In short, this test cannot tell us much at all about what skills, habits, and inclinations students are likely to exhibit when left to their own resources--as they will be when they leave school. And this, many would argue, is precisely the area of learning and assessment we ought to be most concerned about: How can and will students read and write when there is no teacher or test-writer generating a script for them? Will they leave schools having found ways to incorporate reading and writing meaningfully into their lives--or simply having mastered new test-taking strategies?

What is most worrisome about the above prompt is that it includes several activities which can help empower students: brainstorming; listing; mapping; drafting, revising, and editing; making connections between different types of reading; explicit discussion of reading strategies. Unfortunately, in this exercise these activities seem not tools for students to choose among at will for their own purposes, but instead new kinds of tasks they must demonstrate they can execute. It is almost as though behind this prompt is a checklist of activities which has replaced the checklist of rules and facts students formerly had to regurgitate. But a checklist for its own sake remains only a checklist. If what matters is only that students can execute these activities on command (not that they can use them for their own ends at will), then there is little difference between teaching students to answer a multiple-choice question and teaching them to brainstorm.

Whatever the weaknesses of this example, however, it is now the concrete image of "portfolio assessment'' capable of "transforming classrooms'' which the teachers who attended that particular regional conference are likely to hold. If, in fact, it doesn't serve the ends that many of us have in mind when we promote "portfolio assessment,'' that concrete example is potentially very dangerous because in education, what is is borrowed. Who has the time, energy, or expertise to reinvent the wheel? Any specific practice that is written down and disseminated has potential influence far beyond what it may merit--and even beyond what its composer may have intended originally. Teachers borrow from other teachers, districts from other districts, and states from other states.

We must keep a critical eye on what's "out there'' because practices--particularly in assessment--behave like the fires we start to get rid of our fall leaves or to clear brush from some piece of ground. If we don't watch carefully, the fires of reform we light here and there can soon burn out of our control and spread in ways we never intended. The fate of the progressive movement ought to have taught us that.
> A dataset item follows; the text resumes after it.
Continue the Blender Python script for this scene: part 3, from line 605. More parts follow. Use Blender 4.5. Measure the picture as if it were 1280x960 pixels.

Those of us who are clear about what we hope reform will accomplish need to watch carefully and be quick to say, "Wait! That's not what I had in mind at all!'' We need, too, to be more vocal about what we do have in mind as the goals of the practices we promote and about the need for good professional development as a means to reaching those goals. Otherwise, we'll deserve no better than we'll get.

Pat Hinchey is an assistant professor of education at Pennsylvania State University at Worthington.